Culling, with strict provisos, has been legalized as a last resort, the government asserts. Yet some conservationists have condemned the action, warning that it may encourage ivory poachers and could threaten populations elsewhere.
The Associated Press cites the example of Congo’s Virunga National Park, in which 14 elephants have been killed since mid-April by angry residents, rebels and soldiers. Emmanuel de Merode, director of the conservation group WildlifeDirect, has described it as “part of a widespread slaughter across the Congo Basin”. He argues it is due to the “liberalisation of the ivory trade…and the increased presence of Chinese operators on the ground, who feed a massive domestic demand for ivory in their home country”.
Other ways of curbing the elephant numbers include relocation and hormone based contraception, although these are thought to be less effective.
Image: USFWS

Comments
The radical way to approach this is from a market perspective; the consumers are interested in ivory, not dead elephants, and the producers and intermediaries should be interested in sustainability. If the vulnerable countries (Zambia, Kenya,Congo,etc) licenced out the responsibility of anti-poaching to the corporate beneficiaries (eg Chinese), under international scrutiny, and carefully harvested ivory without killing the animals, then the survival prospects of the elephants might in fact be much enhanced. This could be a win-win all round IF DONE PROPERLY. I know it would not be easy but it just might be worth thinking through in a serious way. It just has to be better than what we have now.

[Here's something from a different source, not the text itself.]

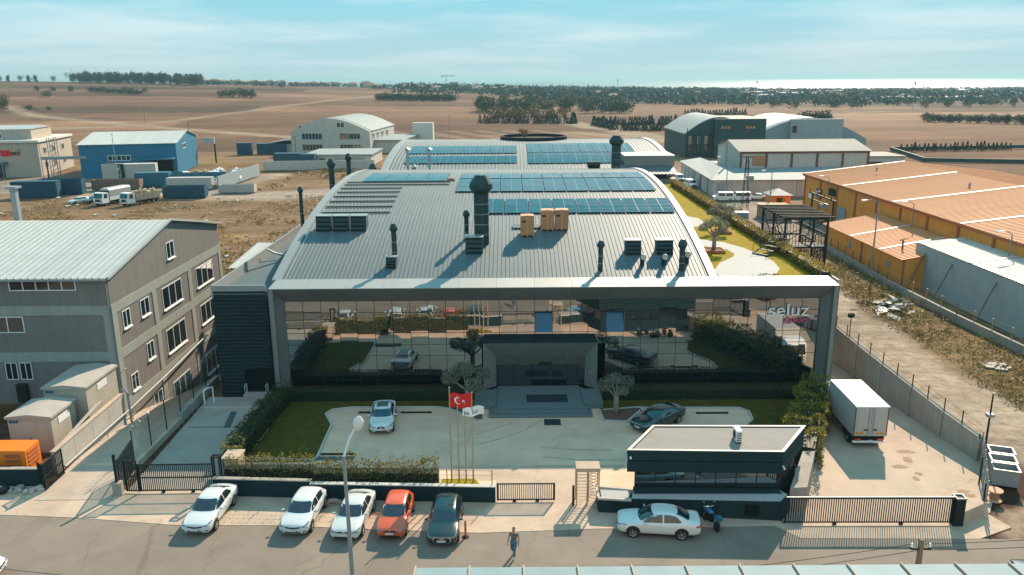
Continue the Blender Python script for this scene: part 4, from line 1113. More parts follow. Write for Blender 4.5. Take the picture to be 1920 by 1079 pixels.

Posted by: Mark Vincent | May 6, 2008 06:30 PM
Mark Vincent makes an interesting suggestion. UNFORTUNATELY it does not take into account at least one Asian financier of ivory poaching who is believed to be aggressively pursuing a strategy of elephant extinction, in the belief that the value of his ivory hoard will soar astronomically when the ivory market realises that the renewable source of supply is gone forever.
Such greed, such blackness of soul leaves me aghast.